With that in mind, the prospect of a £300, non-recoverable upfront cost to have an employment lawyer look at my case was somewhat troubling. So my immediate thought process was; what could I hope to achieve by doing that?

I won't get compensation for my losses and I would have lost out an awful lot more in loss of earnings if I'd have put up a fight and waited around for a court date, which I might have won, or had the opposition back down at the final moment, as is so often the case. How much money and time would that have wasted?

The best outcome for me was the ability to start working for this new company as soon as possible. The way of making that happen was to create the situation where both parties could discuss things openly, away from the solicitors chit chat which lasts days waiting for replies from either party.

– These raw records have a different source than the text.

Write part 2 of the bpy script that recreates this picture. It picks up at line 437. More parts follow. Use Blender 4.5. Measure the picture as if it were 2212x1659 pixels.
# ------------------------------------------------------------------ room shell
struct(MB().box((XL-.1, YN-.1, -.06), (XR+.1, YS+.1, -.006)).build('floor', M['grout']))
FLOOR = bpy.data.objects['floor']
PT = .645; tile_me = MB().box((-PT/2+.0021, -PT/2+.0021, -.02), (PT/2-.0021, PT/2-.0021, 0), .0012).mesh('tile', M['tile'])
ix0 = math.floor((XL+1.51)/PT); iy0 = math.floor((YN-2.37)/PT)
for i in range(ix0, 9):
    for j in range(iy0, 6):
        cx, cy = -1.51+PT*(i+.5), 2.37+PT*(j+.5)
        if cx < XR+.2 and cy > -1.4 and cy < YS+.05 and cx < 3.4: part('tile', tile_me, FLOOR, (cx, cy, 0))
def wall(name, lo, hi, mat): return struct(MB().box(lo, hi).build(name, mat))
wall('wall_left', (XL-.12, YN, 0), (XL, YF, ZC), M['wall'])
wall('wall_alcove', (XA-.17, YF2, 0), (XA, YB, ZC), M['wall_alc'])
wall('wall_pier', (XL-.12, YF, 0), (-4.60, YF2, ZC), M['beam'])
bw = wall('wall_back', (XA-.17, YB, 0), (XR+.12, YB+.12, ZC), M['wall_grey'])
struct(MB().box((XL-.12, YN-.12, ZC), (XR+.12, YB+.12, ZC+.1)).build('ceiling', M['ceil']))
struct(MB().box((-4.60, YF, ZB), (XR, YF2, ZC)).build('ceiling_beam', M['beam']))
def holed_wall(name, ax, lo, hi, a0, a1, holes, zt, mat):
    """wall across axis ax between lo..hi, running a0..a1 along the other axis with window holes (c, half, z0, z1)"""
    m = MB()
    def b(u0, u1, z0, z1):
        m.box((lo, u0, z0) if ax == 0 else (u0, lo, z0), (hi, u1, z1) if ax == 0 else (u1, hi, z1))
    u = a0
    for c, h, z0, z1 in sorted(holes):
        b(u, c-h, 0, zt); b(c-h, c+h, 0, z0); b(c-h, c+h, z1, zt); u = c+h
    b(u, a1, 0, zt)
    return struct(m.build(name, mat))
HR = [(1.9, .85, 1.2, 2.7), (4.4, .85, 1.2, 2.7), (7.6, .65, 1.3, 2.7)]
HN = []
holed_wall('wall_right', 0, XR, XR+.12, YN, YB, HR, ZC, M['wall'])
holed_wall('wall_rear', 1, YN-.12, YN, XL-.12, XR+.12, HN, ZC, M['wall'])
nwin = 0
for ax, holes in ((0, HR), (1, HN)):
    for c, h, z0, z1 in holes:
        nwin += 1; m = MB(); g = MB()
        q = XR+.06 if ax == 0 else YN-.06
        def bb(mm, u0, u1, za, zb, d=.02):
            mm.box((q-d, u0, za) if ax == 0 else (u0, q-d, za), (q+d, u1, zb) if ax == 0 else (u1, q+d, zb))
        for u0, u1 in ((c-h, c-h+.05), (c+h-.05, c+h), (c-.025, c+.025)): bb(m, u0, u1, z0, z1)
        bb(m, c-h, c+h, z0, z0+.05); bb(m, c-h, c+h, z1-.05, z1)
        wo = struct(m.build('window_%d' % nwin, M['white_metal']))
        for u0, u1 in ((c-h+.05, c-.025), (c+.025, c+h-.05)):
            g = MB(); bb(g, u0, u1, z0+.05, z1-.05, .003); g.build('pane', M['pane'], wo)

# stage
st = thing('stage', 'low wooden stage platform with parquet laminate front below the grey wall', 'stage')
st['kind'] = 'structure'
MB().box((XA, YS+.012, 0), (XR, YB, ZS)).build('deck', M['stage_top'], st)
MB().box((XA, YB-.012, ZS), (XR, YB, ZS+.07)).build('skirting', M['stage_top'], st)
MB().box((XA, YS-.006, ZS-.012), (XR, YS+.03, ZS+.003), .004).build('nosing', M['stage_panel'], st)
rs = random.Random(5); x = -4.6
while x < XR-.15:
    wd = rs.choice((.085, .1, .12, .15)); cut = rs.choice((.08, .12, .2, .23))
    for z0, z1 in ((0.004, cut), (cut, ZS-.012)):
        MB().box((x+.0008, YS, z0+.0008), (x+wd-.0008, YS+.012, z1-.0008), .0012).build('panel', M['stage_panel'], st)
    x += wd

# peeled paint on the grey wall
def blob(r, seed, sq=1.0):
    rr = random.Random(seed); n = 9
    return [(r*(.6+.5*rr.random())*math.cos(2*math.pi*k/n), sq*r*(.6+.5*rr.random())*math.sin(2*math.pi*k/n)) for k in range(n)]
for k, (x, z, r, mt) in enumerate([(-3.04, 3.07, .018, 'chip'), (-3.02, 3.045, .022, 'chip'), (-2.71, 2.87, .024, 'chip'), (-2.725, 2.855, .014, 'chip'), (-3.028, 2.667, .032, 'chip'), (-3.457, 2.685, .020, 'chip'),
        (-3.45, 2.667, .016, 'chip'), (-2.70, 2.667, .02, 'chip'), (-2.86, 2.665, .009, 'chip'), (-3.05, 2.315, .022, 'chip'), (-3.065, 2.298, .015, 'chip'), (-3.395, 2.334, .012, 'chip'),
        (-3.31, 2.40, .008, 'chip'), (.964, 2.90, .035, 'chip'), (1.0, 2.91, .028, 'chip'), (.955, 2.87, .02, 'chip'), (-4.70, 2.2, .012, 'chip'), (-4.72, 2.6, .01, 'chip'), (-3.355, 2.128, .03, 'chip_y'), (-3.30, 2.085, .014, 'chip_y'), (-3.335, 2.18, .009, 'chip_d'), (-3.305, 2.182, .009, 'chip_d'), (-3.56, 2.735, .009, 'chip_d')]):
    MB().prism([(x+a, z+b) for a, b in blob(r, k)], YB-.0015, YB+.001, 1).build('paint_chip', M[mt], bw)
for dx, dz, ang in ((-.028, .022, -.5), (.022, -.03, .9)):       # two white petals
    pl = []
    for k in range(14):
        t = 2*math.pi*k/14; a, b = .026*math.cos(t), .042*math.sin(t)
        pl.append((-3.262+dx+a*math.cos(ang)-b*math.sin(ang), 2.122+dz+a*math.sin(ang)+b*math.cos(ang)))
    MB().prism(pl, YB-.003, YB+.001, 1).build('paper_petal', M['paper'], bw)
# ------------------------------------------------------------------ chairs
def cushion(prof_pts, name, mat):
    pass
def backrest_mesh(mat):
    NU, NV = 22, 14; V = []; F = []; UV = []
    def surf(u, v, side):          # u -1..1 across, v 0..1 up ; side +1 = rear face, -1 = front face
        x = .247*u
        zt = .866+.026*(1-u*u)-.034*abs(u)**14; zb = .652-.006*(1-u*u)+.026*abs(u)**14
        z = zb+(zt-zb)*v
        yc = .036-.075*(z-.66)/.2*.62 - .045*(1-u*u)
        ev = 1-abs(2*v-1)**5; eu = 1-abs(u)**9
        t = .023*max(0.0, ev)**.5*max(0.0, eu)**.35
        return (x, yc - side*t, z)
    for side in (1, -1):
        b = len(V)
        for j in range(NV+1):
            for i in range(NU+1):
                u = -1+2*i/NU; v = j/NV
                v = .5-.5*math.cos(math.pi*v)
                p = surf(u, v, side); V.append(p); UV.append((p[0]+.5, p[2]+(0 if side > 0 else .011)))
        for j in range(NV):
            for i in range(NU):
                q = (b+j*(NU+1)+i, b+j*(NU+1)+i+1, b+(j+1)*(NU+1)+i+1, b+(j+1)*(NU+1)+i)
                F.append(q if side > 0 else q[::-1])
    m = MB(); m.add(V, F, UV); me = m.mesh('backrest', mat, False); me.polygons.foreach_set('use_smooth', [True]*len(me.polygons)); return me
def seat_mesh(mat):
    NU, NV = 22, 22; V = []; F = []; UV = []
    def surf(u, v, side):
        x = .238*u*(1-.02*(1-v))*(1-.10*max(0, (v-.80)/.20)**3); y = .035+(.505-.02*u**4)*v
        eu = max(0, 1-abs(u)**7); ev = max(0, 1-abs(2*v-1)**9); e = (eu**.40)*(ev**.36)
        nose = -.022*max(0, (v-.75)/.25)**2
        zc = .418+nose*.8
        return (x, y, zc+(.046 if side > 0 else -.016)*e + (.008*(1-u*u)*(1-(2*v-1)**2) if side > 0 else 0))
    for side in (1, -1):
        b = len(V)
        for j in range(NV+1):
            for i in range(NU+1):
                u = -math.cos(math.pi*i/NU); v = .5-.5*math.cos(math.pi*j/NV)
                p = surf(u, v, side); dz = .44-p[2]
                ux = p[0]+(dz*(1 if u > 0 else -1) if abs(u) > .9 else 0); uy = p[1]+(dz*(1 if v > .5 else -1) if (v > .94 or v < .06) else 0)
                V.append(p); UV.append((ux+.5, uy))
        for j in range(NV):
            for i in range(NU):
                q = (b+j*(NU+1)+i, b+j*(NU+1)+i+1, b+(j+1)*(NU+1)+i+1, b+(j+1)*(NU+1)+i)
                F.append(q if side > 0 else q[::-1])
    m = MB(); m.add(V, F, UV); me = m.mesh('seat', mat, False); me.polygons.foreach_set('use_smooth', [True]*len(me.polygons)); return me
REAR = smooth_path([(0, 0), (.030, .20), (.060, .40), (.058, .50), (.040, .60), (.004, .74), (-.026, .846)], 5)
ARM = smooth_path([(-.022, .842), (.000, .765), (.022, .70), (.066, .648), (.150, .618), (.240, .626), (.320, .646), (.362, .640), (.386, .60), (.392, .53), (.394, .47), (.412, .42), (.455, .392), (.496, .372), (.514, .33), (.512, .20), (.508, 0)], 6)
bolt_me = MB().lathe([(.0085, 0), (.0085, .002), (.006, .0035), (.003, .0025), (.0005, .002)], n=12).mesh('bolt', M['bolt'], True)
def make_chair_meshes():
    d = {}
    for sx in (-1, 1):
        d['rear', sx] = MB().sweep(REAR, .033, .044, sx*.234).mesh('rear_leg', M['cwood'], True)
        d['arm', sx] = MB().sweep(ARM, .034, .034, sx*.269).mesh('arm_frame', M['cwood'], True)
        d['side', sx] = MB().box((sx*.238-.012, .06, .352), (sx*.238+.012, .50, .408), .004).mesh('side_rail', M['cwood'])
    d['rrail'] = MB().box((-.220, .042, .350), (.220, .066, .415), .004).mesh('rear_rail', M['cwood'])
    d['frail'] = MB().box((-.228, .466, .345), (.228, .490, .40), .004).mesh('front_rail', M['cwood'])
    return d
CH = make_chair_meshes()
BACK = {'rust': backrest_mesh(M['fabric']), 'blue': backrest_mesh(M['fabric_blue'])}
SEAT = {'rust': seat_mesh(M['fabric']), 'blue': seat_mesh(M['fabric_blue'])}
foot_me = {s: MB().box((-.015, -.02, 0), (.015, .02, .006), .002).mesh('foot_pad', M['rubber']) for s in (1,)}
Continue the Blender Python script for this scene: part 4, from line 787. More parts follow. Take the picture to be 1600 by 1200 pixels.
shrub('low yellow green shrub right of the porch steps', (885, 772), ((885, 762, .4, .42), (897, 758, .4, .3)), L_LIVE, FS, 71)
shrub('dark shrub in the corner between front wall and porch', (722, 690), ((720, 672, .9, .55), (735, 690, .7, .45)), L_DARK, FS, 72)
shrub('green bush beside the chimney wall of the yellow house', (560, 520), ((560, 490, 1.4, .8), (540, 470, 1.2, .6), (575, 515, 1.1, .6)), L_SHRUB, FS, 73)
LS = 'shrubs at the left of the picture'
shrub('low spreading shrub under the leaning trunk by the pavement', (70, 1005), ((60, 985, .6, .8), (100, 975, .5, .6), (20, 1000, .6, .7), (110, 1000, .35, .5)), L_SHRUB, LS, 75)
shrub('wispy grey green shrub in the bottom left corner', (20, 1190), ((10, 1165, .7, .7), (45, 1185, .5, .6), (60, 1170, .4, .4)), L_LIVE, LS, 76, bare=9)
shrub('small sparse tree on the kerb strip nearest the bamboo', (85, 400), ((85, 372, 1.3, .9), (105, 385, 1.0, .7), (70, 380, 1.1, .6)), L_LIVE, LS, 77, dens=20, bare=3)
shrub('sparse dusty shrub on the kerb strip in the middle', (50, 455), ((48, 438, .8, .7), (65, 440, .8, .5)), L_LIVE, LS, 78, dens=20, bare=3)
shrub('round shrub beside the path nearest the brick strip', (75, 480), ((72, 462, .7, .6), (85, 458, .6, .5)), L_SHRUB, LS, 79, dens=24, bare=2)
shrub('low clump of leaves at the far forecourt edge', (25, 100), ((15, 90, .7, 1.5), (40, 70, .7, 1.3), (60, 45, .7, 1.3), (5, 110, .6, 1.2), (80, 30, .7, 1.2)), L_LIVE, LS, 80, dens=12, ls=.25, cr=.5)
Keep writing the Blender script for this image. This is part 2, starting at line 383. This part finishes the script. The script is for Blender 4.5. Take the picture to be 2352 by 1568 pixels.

That's the other side of the story too of course; the new company had a solicitor on board already fighting their (effectively my) case, so why invest in my own lawyer? That opportunity had sadly been and gone by the time I was issued with my first letter.

What I should have done, in hindsight, was that once the old employer had agreed to let me go without serving any form of restrictive covenant I should have got this in writing, rather than taking their word. What happened was clearly a change of heart, which we now know (through another source) was instigated by part of the foreign half of the company, who were investigating the sharp decline in staff and requested that this action be taken. I genuinely feel that my old boss felt worse than I did that day, and I feel that I could forgive the actions he was forced to take as they were clearly not his intentions.

The best part is that I'm back to work and have learned a lot of important "life lessons" if you will.